TASK REQUIREMENTS
Write out the whole listing, matching it exactly.

**** TASK INPUTS

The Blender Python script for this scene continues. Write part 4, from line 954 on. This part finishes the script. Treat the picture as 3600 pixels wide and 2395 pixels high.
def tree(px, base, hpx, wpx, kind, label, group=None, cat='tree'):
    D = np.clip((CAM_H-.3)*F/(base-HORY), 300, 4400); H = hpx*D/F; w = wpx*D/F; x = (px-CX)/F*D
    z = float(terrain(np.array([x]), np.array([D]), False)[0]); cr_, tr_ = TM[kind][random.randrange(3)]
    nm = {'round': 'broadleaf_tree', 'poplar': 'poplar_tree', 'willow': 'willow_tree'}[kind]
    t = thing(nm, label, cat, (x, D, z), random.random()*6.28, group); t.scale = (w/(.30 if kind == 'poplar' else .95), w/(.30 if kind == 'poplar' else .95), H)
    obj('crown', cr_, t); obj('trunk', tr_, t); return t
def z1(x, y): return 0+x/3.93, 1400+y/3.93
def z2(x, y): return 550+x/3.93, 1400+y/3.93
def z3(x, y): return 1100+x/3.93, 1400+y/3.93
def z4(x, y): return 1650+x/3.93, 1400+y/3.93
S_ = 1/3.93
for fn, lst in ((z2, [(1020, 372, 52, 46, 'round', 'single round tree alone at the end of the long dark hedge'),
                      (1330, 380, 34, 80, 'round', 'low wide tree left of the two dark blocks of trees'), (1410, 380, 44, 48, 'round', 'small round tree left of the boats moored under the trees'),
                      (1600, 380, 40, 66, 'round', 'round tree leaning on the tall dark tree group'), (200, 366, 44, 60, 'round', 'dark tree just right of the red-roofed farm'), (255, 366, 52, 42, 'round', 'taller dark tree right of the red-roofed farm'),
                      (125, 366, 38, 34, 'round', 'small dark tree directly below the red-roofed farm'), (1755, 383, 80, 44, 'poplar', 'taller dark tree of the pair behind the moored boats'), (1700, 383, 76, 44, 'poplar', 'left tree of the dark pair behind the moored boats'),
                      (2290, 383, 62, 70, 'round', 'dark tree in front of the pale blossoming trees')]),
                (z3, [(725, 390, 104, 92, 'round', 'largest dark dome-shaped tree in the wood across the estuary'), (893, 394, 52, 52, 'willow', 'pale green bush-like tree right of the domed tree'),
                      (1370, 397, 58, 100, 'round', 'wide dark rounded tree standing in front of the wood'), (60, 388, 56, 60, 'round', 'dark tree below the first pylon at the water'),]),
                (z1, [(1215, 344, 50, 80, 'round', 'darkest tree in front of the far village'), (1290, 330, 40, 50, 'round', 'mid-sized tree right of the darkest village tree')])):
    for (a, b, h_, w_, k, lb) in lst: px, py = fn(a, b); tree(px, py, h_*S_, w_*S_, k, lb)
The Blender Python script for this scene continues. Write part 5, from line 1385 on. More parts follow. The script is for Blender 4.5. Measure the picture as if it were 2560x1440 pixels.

********

SOLUTION TO THIS PROBLEM
The Blender Python script for this scene continues. Write part 4, from line 954 on. This part finishes the script. Treat the picture as 3600 pixels wide and 2395 pixels high.
def tree(px, base, hpx, wpx, kind, label, group=None, cat='tree'):
    D = np.clip((CAM_H-.3)*F/(base-HORY), 300, 4400); H = hpx*D/F; w = wpx*D/F; x = (px-CX)/F*D
    z = float(terrain(np.array([x]), np.array([D]), False)[0]); cr_, tr_ = TM[kind][random.randrange(3)]
    nm = {'round': 'broadleaf_tree', 'poplar': 'poplar_tree', 'willow': 'willow_tree'}[kind]
    t = thing(nm, label, cat, (x, D, z), random.random()*6.28, group); t.scale = (w/(.30 if kind == 'poplar' else .95), w/(.30 if kind == 'poplar' else .95), H)
    obj('crown', cr_, t); obj('trunk', tr_, t); return t
def z1(x, y): return 0+x/3.93, 1400+y/3.93
def z2(x, y): return 550+x/3.93, 1400+y/3.93
def z3(x, y): return 1100+x/3.93, 1400+y/3.93
def z4(x, y): return 1650+x/3.93, 1400+y/3.93
S_ = 1/3.93
for fn, lst in ((z2, [(1020, 372, 52, 46, 'round', 'single round tree alone at the end of the long dark hedge'),
                      (1330, 380, 34, 80, 'round', 'low wide tree left of the two dark blocks of trees'), (1410, 380, 44, 48, 'round', 'small round tree left of the boats moored under the trees'),
                      (1600, 380, 40, 66, 'round', 'round tree leaning on the tall dark tree group'), (200, 366, 44, 60, 'round', 'dark tree just right of the red-roofed farm'), (255, 366, 52, 42, 'round', 'taller dark tree right of the red-roofed farm'),
                      (125, 366, 38, 34, 'round', 'small dark tree directly below the red-roofed farm'), (1755, 383, 80, 44, 'poplar', 'taller dark tree of the pair behind the moored boats'), (1700, 383, 76, 44, 'poplar', 'left tree of the dark pair behind the moored boats'),
                      (2290, 383, 62, 70, 'round', 'dark tree in front of the pale blossoming trees')]),
                (z3, [(725, 390, 104, 92, 'round', 'largest dark dome-shaped tree in the wood across the estuary'), (893, 394, 52, 52, 'willow', 'pale green bush-like tree right of the domed tree'),
                      (1370, 397, 58, 100, 'round', 'wide dark rounded tree standing in front of the wood'), (60, 388, 56, 60, 'round', 'dark tree below the first pylon at the water'),]),
                (z1, [(1215, 344, 50, 80, 'round', 'darkest tree in front of the far village'), (1290, 330, 40, 50, 'round', 'mid-sized tree right of the darkest village tree')])):
    for (a, b, h_, w_, k, lb) in lst: px, py = fn(a, b); tree(px, py, h_*S_, w_*S_, k, lb)
The Blender Python script for this scene continues. Write part 5, from line 1385 on. More parts follow. The script is for Blender 4.5. Measure the picture as if it were 2560x1440 pixels.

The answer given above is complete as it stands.